>> Start

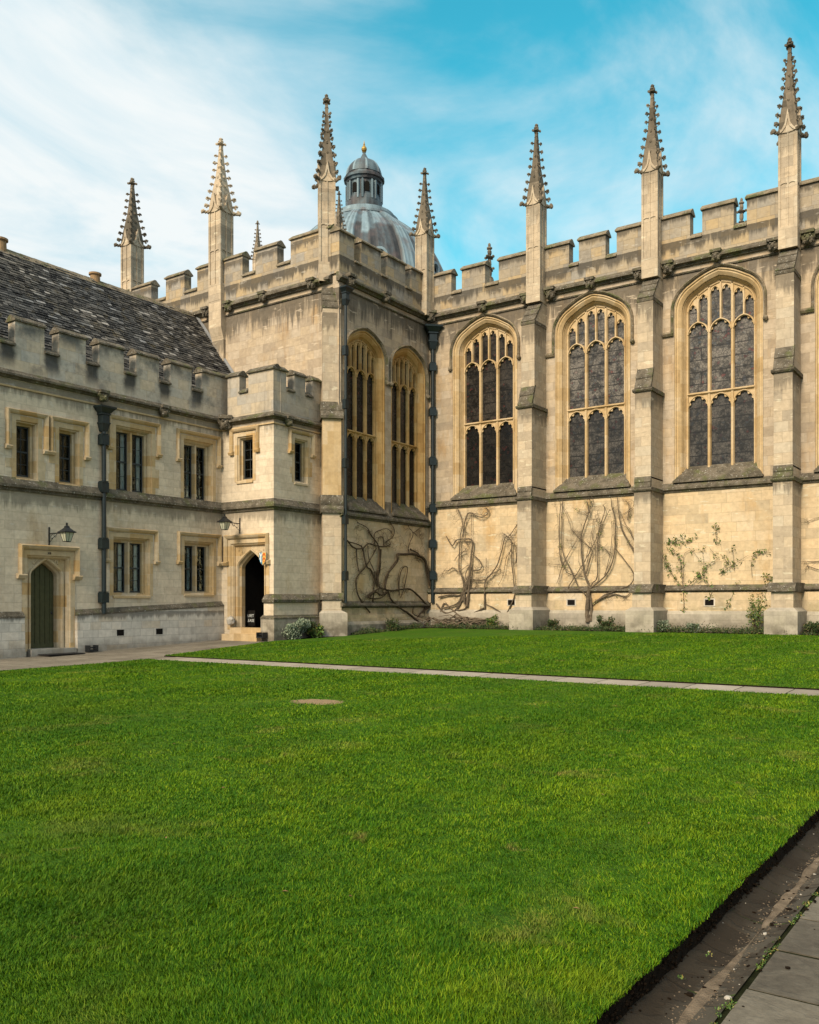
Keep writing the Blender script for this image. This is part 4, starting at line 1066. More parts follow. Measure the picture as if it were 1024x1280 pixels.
# vents and stone-tiled roof
for y, z in ((18.75, .62), (20.35, .62)):
    v = MB(); v.box(y - .14, y + .14, z - .1, z + .1, .12, .152, 0); v.box(y - .17, y + .17, z + .1, z + .13, .12, .16, 1); v.box(y - .17, y + .17, z - .13, z - .1, .12, .16, 1)
    part('vent', v, [M['room'], M['plinth']], rangeb, lo, Q)
RX, RZ = -29.2, 13.78; EX, EZ = -25.22, 8.75
tl = MB(); tl.rnd = []; rg = random.Random(7)
L_ = math.hypot(RX - EX, RZ - EZ); rows = 46; ux, uz = (RX - EX) / L_, (RZ - EZ) / L_; nx, nz = -uz, ux
nx, nz = (uz, -ux) if uz * 1 > 0 else (nx, nz)
for r_ in range(rows):
    ex = L_ / rows; q0 = r_ * ex; y = Y0 + (r_ % 2) * .13
    while y < YF - .02:
        w_ = rg.uniform(.17, .36) * (1.15 - .3 * r_ / rows); y1 = min(y + w_, YF - .02)
        lift = rg.uniform(.018, .05); a0 = q0 - rg.uniform(0, .028); a1 = q0 + ex * 1.1
        tlt = rg.uniform(-.008, .008)
        P = []
        for (yy, aa, hh) in ((y + .004, a0, lift + tlt), (y1 - .004, a0 + rg.uniform(-.01, .01), lift - tlt), (y1 - .004, a1, .008), (y + .004, a1, .008)):
            P.append((EX + ux * aa + nx * hh, yy, EZ + uz * aa + nz * hh))
        for (yy, aa) in ((y + .004, a0), (y1 - .004, a0)): P.append((EX + ux * aa - nx * .01, yy, EZ + uz * aa - nz * .01))
        tl.add(P, [(0, 1, 2, 3), (0, 4, 5, 1)])
        v_ = min(1, max(0, rg.gauss(.45, .27))); v_ = 1 if rg.random() < .006 else v_; tl.rnd += [v_] * 6
        y = y1
o_ = len(tl.v); tl.add([(RX, Y0, RZ), (RX, YF, RZ), (-33.1, YF, 8.9), (-33.1, Y0, 8.9), (EX, Y0, EZ - .06), (EX, YF, EZ - .06), (RX, Y0, RZ - .06), (RX, YF, RZ - .06)], [(0, 1, 2, 3), (4, 5, 7, 6), (0, 3, 4)]); tl.rnd += [.3] * 8
roof = part('roof', tl, [M['tiles']], rangeb)
rdg = MB(); y = Y0
while y < YF - .1:
    y1 = min(YF - .02, y + .52); rdg.add([(RX + .17, y, RZ - .17), (RX, y, RZ + .06), (RX - .17, y, RZ - .17), (RX + .17, y1 - .01, RZ - .17), (RX, y1 - .01, RZ + .05), (RX - .17, y1 - .01, RZ - .17)], [(0, 3, 4, 1), (1, 4, 5, 2), (0, 1, 2), (3, 5, 4)]); y = y1
sub('ridge', rdg, [M['coping']], roof)
fl = MB(); fl.tube([(RX + .05, YF - .05, RZ), (EX, YF - .05, EZ + .1)], .08, 4); sub('flashing', fl, [M['leadroof']], roof)
for (y, z, k) in ((15.15, 13.9, 1.0), (18.95, 13.85, .9)):
    cp = MB(); cp.lathe([(.22 * k, -.5), (.20 * k, .22), (.26 * k, .25), (.26 * k, .36), (.18 * k, .38), (.15 * k, .2)], (0, 0), 16)
    part('chimney_pot', cp, [M['terracotta']], rangeb, (RX - .1, y + 2.1, z + .02)).scale = (1, 1, .62)

# ================================================================== ENTRANCE TOWER
tower = thing('entrance_tower', 'low square battlemented tower with dark arched entrance, between range and chapel', 'tower', (-23.5, 24.5, .3))
hP = []; lP = (0, YP, 0)
hP.append(rect_opening('window', tower, lP, 0, -24.07, -23.28, 6.05, 7.68, 0, drop=.55, mat='surround', curt=False, quoin=0, splay=.1, deep=.25))
h2, (dcx, dw, dtop) = gothic_doorway(tower, lP, 0, -24.42, -22.62 + .0, .62, 2.85, 3.5, 3.78, 'surround', (-24.55, -22.62, 3.1))
hP.append([(max(x, -24.43), z) for x, z in h2])
tb = MB(); tb.wall([(XL, .0), (XP, .0), (XP, 8.3), (XL, 8.3)], hP); tb.v = [(x, YP + y, z) for x, y, z in tb.v]
hQ = [rect_opening('window', tower, (XP, 0, 0), Q, 24.45, 25.15, 6.02, 7.62, 0, drop=.5, mat='surround', curt=False, quoin=1, splay=.1, deep=.25)]
b = MB(); b.wall([(YP, .0), (25.9, .0), (25.9, 8.3), (YP, 8.3)], hQ); put(tb, b, XP)
tb.add([(XL + .3, YP + .3, 9.0), (XP - .3, YP + .3, 9.0), (XP - .3, YF, 9.0), (XL + .3, YF, 9.0)], [(0, 1, 2, 3)])
part('wall', tb, [M['range']], tower)
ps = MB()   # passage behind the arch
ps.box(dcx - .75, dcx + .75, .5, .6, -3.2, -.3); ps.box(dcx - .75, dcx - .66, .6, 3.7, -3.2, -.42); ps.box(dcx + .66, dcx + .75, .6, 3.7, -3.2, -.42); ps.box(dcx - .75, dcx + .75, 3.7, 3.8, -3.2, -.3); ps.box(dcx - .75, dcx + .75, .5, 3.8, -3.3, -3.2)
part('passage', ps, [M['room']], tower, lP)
stp = MB(); stp.box(-24.35, -22.7, .1, .70, -.42, .12); stp.box(-24.45, -22.68, .05, .47, .12, .42)
part('steps', stp, [M['tan']], tower, lP)
bl = MB(); bl.blob((-24.28, YP - .12, .95), (.16, .14, .17), 4, .2, nu=10, nv=7)
part('worn_stone_base', bl, [M['plinth']], tower)
s_ = MB(); sprof = [(-.02, 4.93), (.06, 4.93), (.08, 5.0), (.17, 5.03), (.17, 5.11), (.02, 5.33), (-.02, 5.33)]
for kind_ in ('string_course', 'cornice'):
    s_ = MB()
    for A0, A1, q0, q1, side in ((XL, XP, 0, 1, 0), (YP, YF, 1, 0, 1)):
        b = MB()
        if kind_ == 'cornice': b.prof([(-.02, 7.98), (.05, 7.98), (.05, 8.03), (-.02, 8.05)], A0, A1, 1, q0, q1); cornice(b, A0, A1, 8.30, .20, .26, 0, q0, q1)
        else: b.prof(sprof, A0, A1, 0, q0, q1)
        if side: put(s_, b, XP)
        else: s_.add([(x, YP + y, z) for x, y, z in b.v], b.f); s_.mi[-len(b.f):] = b.mi
    part(kind_, s_, [M['dark'], M['tan']], tower)
pp = MB(); b = MB(); b.box(YP - .138, YF - .3, 1.1, 1.62, -.1, .12); b.box(YP - .238, YF - .3, .0, 1.05, -.1, .24, 1); put(pp, b, XP)
b = MB(); b.box(-22.60, XP - .102, 1.1, 1.62, -.1, .14); b.box(-22.66, XP - .102, .0, 1.05, -.1, .24, 1); pp.add([(x, YP + y, z) for x, y, z in b.v], b.f); pp.mi[-len(b.f):] = b.mi
p = part('plinth', pp, [M['range'], M['pedestal']], tower)
dk = MB(); b = MB(); b.prof([(0, 1.60), (.22, 1.62), (.24, 1.72), (.1, 1.88), (0, 1.92)], YP - .0, YF - .35, 0, 1, 0); b.prof([(0, 1.05), (.26, 1.03), (.26, 1.08), (.12, 1.17), (0, 1.17)], YP, YF - .35, 0, 1, 0); put(dk, b, XP)
b = MB(); b.prof([(0, 1.60), (.22, 1.62), (.24, 1.72), (.1, 1.88), (0, 1.92)], -22.60, XP, 0, 0, 1); b.prof([(0, 1.05), (.26, 1.03), (.26, 1.08), (.12, 1.17), (0, 1.17)], -22.66, XP, 0, 0, 1); dk.add([(x, YP + y, z) for x, y, z in b.v], b.f)
sub('plinth_coping', dk, [M['dark']], p)
a_, c_ = MB(), []; battlement(a_, c_, [(XL + .34, -23.95), (-23.49, -22.93 + .68)], XL + .34, XP + .0, 8.3, 9.25, 9.92, -.32, .02, .2)
p = part('parapet', a_, [M['tower_parapet']], tower, lP); copings(c_, [M['dark']], p)
a_, c_ = MB(), []; battlement(a_, c_, [(YP + .33, 23.99), (24.42, 25.02), (25.42, YF - .02)], YP + .33, YF - .02, 8.3, 9.25, 9.92, -.32, .02, .2)
p = part('parapet', a_, [M['tower_parapet']], tower, (XP, 0, 0), Q); copings(c_, [M['dark']], p)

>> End

INSTRUCTIONS TO FOLLOW →
Copy each line holding the word "passage" from the listing above.

EXERCISE OUTPUT →
ps = MB()   # passage behind the arch
part('passage', ps, [M['room']], tower, lP)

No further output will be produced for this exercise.